>> Start
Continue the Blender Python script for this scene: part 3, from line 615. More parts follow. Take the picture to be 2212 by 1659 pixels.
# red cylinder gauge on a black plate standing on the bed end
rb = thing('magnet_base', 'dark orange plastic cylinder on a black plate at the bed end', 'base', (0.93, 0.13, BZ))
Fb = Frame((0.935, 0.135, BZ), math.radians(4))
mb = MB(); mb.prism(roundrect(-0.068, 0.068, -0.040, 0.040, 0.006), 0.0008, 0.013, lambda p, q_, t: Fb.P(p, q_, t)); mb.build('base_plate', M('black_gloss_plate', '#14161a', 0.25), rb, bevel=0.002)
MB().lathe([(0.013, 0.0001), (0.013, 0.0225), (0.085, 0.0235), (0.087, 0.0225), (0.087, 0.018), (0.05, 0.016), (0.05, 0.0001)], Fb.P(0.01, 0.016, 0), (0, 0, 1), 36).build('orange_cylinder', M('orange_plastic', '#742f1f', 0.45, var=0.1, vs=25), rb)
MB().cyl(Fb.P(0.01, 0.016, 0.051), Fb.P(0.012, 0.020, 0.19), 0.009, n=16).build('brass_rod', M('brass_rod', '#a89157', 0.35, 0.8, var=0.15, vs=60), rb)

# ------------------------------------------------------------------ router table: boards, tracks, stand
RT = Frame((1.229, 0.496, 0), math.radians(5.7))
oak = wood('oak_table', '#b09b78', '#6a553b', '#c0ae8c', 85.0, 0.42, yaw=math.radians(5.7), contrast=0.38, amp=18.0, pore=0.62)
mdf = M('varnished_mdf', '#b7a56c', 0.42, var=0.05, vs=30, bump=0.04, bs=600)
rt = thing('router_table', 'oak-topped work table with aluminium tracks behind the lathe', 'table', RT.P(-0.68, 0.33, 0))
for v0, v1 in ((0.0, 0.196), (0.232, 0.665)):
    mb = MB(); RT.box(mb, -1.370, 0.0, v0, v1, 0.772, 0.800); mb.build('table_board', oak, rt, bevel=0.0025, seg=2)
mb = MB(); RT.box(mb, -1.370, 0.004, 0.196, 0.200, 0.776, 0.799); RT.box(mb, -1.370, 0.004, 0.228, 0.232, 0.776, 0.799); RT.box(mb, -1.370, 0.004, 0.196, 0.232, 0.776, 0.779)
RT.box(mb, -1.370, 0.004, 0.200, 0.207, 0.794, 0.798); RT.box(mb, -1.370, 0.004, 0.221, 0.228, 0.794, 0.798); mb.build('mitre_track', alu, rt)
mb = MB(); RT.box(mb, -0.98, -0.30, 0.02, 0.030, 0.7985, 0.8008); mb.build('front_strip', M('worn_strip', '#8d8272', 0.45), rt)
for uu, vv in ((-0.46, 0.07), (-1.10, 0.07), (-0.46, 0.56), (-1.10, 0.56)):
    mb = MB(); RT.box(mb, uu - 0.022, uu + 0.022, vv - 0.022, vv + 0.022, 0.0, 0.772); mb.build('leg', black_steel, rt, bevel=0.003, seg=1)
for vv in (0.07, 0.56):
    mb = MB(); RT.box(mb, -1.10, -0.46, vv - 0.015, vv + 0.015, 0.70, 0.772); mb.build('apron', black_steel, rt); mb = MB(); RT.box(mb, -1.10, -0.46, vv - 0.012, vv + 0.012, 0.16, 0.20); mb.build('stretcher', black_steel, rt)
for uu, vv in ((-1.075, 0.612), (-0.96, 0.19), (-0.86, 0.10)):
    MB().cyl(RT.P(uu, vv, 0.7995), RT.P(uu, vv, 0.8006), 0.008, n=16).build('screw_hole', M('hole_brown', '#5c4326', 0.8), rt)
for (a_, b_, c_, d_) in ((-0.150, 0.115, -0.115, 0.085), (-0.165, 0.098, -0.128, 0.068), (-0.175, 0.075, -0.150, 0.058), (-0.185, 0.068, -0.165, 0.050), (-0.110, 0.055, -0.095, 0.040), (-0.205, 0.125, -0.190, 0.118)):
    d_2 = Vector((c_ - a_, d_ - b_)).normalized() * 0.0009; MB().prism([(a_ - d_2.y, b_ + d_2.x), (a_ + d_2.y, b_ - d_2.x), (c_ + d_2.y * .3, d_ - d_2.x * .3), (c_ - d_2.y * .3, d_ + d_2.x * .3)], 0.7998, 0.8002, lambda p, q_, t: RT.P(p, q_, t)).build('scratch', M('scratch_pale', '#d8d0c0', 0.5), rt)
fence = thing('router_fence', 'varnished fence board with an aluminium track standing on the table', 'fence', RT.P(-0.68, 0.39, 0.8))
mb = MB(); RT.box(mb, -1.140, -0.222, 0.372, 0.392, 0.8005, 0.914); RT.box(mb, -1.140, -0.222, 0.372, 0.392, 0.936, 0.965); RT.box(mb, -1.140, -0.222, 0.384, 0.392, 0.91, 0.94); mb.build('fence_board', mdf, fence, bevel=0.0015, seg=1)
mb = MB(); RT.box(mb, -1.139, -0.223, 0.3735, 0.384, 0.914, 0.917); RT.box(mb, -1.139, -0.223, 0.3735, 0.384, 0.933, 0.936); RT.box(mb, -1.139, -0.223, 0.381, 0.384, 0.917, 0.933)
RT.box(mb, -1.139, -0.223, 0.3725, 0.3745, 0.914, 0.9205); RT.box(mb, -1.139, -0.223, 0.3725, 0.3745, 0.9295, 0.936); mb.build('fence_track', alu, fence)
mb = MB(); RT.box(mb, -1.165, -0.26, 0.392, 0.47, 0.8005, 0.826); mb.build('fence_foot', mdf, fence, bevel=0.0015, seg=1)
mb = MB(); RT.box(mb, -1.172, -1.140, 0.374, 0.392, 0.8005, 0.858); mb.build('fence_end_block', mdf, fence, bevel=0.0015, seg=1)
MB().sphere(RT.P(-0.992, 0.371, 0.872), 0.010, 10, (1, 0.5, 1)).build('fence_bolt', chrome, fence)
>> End
WORK INSTRUCTIONS – Write down the full listing again, exactly.

ANSWER TO THIS EXERCISE –
Continue the Blender Python script for this scene: part 3, from line 615. More parts follow. Take the picture to be 2212 by 1659 pixels.
# red cylinder gauge on a black plate standing on the bed end
rb = thing('magnet_base', 'dark orange plastic cylinder on a black plate at the bed end', 'base', (0.93, 0.13, BZ))
Fb = Frame((0.935, 0.135, BZ), math.radians(4))
mb = MB(); mb.prism(roundrect(-0.068, 0.068, -0.040, 0.040, 0.006), 0.0008, 0.013, lambda p, q_, t: Fb.P(p, q_, t)); mb.build('base_plate', M('black_gloss_plate', '#14161a', 0.25), rb, bevel=0.002)
MB().lathe([(0.013, 0.0001), (0.013, 0.0225), (0.085, 0.0235), (0.087, 0.0225), (0.087, 0.018), (0.05, 0.016), (0.05, 0.0001)], Fb.P(0.01, 0.016, 0), (0, 0, 1), 36).build('orange_cylinder', M('orange_plastic', '#742f1f', 0.45, var=0.1, vs=25), rb)
MB().cyl(Fb.P(0.01, 0.016, 0.051), Fb.P(0.012, 0.020, 0.19), 0.009, n=16).build('brass_rod', M('brass_rod', '#a89157', 0.35, 0.8, var=0.15, vs=60), rb)

# ------------------------------------------------------------------ router table: boards, tracks, stand
RT = Frame((1.229, 0.496, 0), math.radians(5.7))
oak = wood('oak_table', '#b09b78', '#6a553b', '#c0ae8c', 85.0, 0.42, yaw=math.radians(5.7), contrast=0.38, amp=18.0, pore=0.62)
mdf = M('varnished_mdf', '#b7a56c', 0.42, var=0.05, vs=30, bump=0.04, bs=600)
rt = thing('router_table', 'oak-topped work table with aluminium tracks behind the lathe', 'table', RT.P(-0.68, 0.33, 0))
for v0, v1 in ((0.0, 0.196), (0.232, 0.665)):
    mb = MB(); RT.box(mb, -1.370, 0.0, v0, v1, 0.772, 0.800); mb.build('table_board', oak, rt, bevel=0.0025, seg=2)
mb = MB(); RT.box(mb, -1.370, 0.004, 0.196, 0.200, 0.776, 0.799); RT.box(mb, -1.370, 0.004, 0.228, 0.232, 0.776, 0.799); RT.box(mb, -1.370, 0.004, 0.196, 0.232, 0.776, 0.779)
RT.box(mb, -1.370, 0.004, 0.200, 0.207, 0.794, 0.798); RT.box(mb, -1.370, 0.004, 0.221, 0.228, 0.794, 0.798); mb.build('mitre_track', alu, rt)
mb = MB(); RT.box(mb, -0.98, -0.30, 0.02, 0.030, 0.7985, 0.8008); mb.build('front_strip', M('worn_strip', '#8d8272', 0.45), rt)
for uu, vv in ((-0.46, 0.07), (-1.10, 0.07), (-0.46, 0.56), (-1.10, 0.56)):
    mb = MB(); RT.box(mb, uu - 0.022, uu + 0.022, vv - 0.022, vv + 0.022, 0.0, 0.772); mb.build('leg', black_steel, rt, bevel=0.003, seg=1)
for vv in (0.07, 0.56):
    mb = MB(); RT.box(mb, -1.10, -0.46, vv - 0.015, vv + 0.015, 0.70, 0.772); mb.build('apron', black_steel, rt); mb = MB(); RT.box(mb, -1.10, -0.46, vv - 0.012, vv + 0.012, 0.16, 0.20); mb.build('stretcher', black_steel, rt)
for uu, vv in ((-1.075, 0.612), (-0.96, 0.19), (-0.86, 0.10)):
    MB().cyl(RT.P(uu, vv, 0.7995), RT.P(uu, vv, 0.8006), 0.008, n=16).build('screw_hole', M('hole_brown', '#5c4326', 0.8), rt)
for (a_, b_, c_, d_) in ((-0.150, 0.115, -0.115, 0.085), (-0.165, 0.098, -0.128, 0.068), (-0.175, 0.075, -0.150, 0.058), (-0.185, 0.068, -0.165, 0.050), (-0.110, 0.055, -0.095, 0.040), (-0.205, 0.125, -0.190, 0.118)):
    d_2 = Vector((c_ - a_, d_ - b_)).normalized() * 0.0009; MB().prism([(a_ - d_2.y, b_ + d_2.x), (a_ + d_2.y, b_ - d_2.x), (c_ + d_2.y * .3, d_ - d_2.x * .3), (c_ - d_2.y * .3, d_ + d_2.x * .3)], 0.7998, 0.8002, lambda p, q_, t: RT.P(p, q_, t)).build('scratch', M('scratch_pale', '#d8d0c0', 0.5), rt)
fence = thing('router_fence', 'varnished fence board with an aluminium track standing on the table', 'fence', RT.P(-0.68, 0.39, 0.8))
mb = MB(); RT.box(mb, -1.140, -0.222, 0.372, 0.392, 0.8005, 0.914); RT.box(mb, -1.140, -0.222, 0.372, 0.392, 0.936, 0.965); RT.box(mb, -1.140, -0.222, 0.384, 0.392, 0.91, 0.94); mb.build('fence_board', mdf, fence, bevel=0.0015, seg=1)
mb = MB(); RT.box(mb, -1.139, -0.223, 0.3735, 0.384, 0.914, 0.917); RT.box(mb, -1.139, -0.223, 0.3735, 0.384, 0.933, 0.936); RT.box(mb, -1.139, -0.223, 0.381, 0.384, 0.917, 0.933)
RT.box(mb, -1.139, -0.223, 0.3725, 0.3745, 0.914, 0.9205); RT.box(mb, -1.139, -0.223, 0.3725, 0.3745, 0.9295, 0.936); mb.build('fence_track', alu, fence)
mb = MB(); RT.box(mb, -1.165, -0.26, 0.392, 0.47, 0.8005, 0.826); mb.build('fence_foot', mdf, fence, bevel=0.0015, seg=1)
mb = MB(); RT.box(mb, -1.172, -1.140, 0.374, 0.392, 0.8005, 0.858); mb.build('fence_end_block', mdf, fence, bevel=0.0015, seg=1)
MB().sphere(RT.P(-0.992, 0.371, 0.872), 0.010, 10, (1, 0.5, 1)).build('fence_bolt', chrome, fence)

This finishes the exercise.